Now Noh is one of the most traditional, highbrow types of theatre…so I am quite surprised to find how hi-tech the theatre is …. in front of every seat is an LCD screen that plays Japanese or English subtitles and if you’re in the front row, the display folds out of your armrest (just like on a plane)

The above photo is taken from my seat…so I’m going to get a really good view and since I know the story by heart…don’t need to look at the LCD screen at all (no photos allowed during performance of course: but there are some photos of another performance of this play at

Noh used to be held outdoors, and the white pebbles around the stage is a reminder of that…it was moved indoors during the Meiji era. To the left of the stage proper is a long catwalk…the hashikakari…where EVERY character makes their entrance from behind this 5 colour curtainThe 5 colours green, yellow, orange, white and purple represent water, earth, fire, wind and sky…but I like to think of them as zuchini, squash, carrot, onion and eggplant! Guess what I’m cooking when I get home?

All roles are played by men. Male characters do not wear masks, but female characters and demons have special masks.

The performance I see starts with a 15 min warm-up comedy called a Kyogen. This one is called Sako no Samuro and is about a hunter and a zen priest who try to outwit each other with words. It culiminates in a pun based on “hana” in japanese meaning both flower and nose…the woman two rows in front of me thinks this joke is hilarious…I guess reading the English translation ahead of time spoils the fun.  There is a 20 min break, what! We’ve only just started…why a break, the next bit is only an hour?

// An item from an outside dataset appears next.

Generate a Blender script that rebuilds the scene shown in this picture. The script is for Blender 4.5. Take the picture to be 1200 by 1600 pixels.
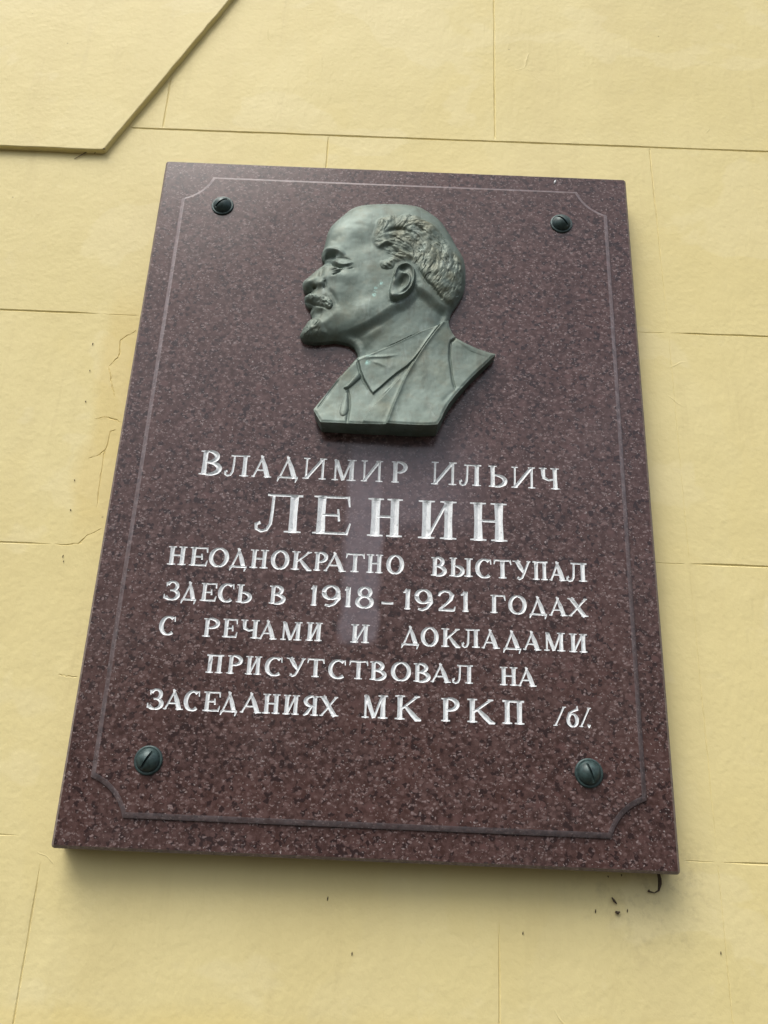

The main story is a segment from a chapter of the Tale of Genji and by some bizarre coincidence it is EXACTLY the segment we studied in Japanese 9  (thank you, Cockerill-sensei for choosing this scene…how did you know?)

…so I basically know this section down to the detail of every character in every sentence…naturally, it was even in our exam!

The title character Lady Aoi is pregnant (she has got pregnant in the normal way from Prince Genji) and possessed by an evil spirit…she is portrayed by a kimono that is laid down at the front of the stage and remains there for the entire play. Reminds me of a seminar given by a colleague of Rebecca Suter, who studied why descriptions of clothing are far more common than descriptions of people in Tale of Genji!  The prince, Genji, also does not make an appearance.

The main character is the Lady Rokujo, a former lover of Genji, who resents Genji’s current wife  and is unknowingly haunting her.  The play is about the exorcism, which involves a priestess who summons the spirit and determines its identity…and a priest who casts the demon out!

At one point Lady Rokujo, goes to the back of the stage and raises the kimono over her head…obviously “her” mask is being replaced…when the actor eventually turns around again , “she” is now wearing a demon mask with horns….

The passion of the play is mostly in the accompanying music as the movements themselves are quite slow and precise, and the masks mean there are no facial expressions…the Bunraku puppets showed more emotions on their faces!

As each actor leaves the stage, there is a round of applause at the moment they pass back though the 5-colour curtain. Now, I’m in a slightly mischievous mood, so when the inanimate kimono representing the title character is picked up and carefully carried back through the curtain, I also applaud…but it turns out 2 or 3 others in the audience have had the same idea.  Well, after all the kimono gave a flawless performance as Lady Aoi and did not get a single line wrong  😉

Only a few days left…I found a huge toy store next to the station…on a whim I ask about Karakuri Ningyo dolls,  the shop clerk knows exactly what I am talking about and says they are no longer made and offers me a choice of various crappy modern counterparts…he is not all that surprised that I am less than impressed…I think I may have found the last one in that dusty Hiroshima store!

People have also stopped being surprised at my Japanese…maybe my accent has stabilised to a local one???